(DESCRIPTION OF THE TASK):
How many lines in the listing below include the word "Write"? Answer with the number and nothing else.

(Dataset rows):

######

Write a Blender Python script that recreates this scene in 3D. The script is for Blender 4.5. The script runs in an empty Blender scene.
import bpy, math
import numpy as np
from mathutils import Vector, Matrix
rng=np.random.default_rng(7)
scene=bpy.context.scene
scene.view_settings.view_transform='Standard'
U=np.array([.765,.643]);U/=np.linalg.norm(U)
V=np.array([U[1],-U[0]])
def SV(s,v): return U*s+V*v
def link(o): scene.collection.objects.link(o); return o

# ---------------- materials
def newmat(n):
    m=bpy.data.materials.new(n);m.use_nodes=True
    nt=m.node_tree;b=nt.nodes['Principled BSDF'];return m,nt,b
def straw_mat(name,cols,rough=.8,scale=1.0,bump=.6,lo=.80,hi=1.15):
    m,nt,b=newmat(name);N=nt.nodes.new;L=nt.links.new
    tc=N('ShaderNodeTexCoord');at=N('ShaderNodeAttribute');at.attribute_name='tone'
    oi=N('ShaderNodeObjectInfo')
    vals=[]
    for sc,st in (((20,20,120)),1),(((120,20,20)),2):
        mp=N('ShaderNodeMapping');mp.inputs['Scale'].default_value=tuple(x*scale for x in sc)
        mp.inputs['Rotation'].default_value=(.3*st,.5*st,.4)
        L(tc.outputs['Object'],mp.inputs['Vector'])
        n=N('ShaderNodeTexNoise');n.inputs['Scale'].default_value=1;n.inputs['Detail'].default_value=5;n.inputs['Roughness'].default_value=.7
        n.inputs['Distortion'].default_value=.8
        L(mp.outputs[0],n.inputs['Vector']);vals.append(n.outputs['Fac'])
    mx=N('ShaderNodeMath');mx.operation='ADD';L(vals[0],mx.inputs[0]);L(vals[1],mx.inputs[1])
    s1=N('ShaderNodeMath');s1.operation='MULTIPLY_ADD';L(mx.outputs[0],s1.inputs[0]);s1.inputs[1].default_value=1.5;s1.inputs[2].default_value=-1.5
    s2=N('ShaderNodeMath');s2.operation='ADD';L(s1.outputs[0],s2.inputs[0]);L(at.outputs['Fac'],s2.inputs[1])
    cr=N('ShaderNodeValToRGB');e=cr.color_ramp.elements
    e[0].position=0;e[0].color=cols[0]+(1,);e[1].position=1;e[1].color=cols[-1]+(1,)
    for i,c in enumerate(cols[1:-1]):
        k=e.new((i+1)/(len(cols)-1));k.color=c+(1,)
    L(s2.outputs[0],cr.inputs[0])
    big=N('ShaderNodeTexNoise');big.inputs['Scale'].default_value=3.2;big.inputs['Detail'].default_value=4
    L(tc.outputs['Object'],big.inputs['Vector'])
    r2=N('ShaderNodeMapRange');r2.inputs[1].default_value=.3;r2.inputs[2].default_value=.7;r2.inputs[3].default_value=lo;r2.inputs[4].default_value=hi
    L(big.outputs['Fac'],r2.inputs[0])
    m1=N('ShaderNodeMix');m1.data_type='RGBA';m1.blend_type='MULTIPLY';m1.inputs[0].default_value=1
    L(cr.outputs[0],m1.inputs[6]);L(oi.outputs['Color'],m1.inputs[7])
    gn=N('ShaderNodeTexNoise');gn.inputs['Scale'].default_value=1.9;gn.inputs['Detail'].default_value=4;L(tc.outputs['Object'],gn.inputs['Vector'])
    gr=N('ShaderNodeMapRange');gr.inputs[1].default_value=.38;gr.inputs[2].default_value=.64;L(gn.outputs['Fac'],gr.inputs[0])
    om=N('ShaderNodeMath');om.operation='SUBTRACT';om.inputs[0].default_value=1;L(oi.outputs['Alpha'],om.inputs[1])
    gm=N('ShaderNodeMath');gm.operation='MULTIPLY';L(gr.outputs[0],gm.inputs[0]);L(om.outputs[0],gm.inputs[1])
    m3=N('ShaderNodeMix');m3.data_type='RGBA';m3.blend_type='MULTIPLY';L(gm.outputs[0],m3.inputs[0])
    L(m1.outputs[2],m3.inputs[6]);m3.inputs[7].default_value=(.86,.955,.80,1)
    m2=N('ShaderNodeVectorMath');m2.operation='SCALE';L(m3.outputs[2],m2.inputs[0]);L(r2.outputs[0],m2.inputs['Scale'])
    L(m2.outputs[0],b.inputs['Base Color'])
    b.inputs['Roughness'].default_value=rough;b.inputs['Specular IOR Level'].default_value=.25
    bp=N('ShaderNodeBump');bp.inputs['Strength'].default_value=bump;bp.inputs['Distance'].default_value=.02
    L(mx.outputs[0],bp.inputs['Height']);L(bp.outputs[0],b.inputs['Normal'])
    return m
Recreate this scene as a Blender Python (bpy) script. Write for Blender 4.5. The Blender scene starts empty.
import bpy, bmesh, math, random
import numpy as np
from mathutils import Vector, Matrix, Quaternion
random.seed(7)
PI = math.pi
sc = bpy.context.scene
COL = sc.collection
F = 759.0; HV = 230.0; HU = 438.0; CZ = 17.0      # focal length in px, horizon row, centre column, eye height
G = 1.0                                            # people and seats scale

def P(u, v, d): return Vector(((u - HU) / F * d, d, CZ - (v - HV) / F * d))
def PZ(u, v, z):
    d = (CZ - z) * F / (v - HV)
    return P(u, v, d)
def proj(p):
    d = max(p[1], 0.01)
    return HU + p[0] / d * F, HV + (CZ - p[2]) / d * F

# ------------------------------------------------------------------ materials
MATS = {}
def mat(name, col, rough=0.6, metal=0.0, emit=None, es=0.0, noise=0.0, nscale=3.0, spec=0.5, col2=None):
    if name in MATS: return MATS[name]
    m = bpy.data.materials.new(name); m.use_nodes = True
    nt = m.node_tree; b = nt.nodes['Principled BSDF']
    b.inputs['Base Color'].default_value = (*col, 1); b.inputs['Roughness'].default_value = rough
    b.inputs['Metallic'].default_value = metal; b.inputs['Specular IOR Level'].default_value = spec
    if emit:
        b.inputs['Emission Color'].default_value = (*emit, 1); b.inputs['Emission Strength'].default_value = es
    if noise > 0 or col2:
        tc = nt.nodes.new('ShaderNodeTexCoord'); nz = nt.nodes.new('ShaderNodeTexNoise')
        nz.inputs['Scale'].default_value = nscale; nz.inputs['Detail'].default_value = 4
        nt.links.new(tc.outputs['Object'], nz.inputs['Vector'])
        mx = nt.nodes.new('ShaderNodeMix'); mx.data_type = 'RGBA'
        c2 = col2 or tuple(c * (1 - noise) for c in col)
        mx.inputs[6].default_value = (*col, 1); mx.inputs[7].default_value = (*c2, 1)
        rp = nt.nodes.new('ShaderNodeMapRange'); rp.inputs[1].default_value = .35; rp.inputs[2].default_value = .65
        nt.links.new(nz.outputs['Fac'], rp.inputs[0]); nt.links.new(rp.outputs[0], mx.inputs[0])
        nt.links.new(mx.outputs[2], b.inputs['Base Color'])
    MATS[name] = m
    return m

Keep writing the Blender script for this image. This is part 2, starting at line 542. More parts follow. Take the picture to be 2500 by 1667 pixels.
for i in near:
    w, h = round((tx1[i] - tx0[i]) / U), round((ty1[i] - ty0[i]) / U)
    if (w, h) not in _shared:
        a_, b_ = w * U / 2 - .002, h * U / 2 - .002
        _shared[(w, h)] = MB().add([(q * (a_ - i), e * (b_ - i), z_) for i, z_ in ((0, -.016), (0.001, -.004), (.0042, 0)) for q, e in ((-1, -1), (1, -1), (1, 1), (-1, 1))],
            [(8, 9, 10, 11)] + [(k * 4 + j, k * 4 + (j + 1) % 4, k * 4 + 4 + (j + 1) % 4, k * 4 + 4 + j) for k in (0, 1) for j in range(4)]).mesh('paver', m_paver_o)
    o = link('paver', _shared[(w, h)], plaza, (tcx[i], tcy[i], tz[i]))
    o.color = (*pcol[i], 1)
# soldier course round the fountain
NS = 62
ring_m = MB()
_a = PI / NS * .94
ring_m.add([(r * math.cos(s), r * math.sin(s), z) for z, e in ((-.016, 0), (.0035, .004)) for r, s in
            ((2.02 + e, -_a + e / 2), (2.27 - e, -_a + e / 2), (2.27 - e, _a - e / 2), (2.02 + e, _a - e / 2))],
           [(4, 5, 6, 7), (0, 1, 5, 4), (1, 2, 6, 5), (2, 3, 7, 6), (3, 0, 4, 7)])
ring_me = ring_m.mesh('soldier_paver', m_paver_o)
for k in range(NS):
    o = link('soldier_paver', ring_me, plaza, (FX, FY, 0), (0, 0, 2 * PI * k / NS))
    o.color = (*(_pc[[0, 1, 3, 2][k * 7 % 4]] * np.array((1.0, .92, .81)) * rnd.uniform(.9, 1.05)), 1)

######

(REPLY TO THE EXERCISE):
2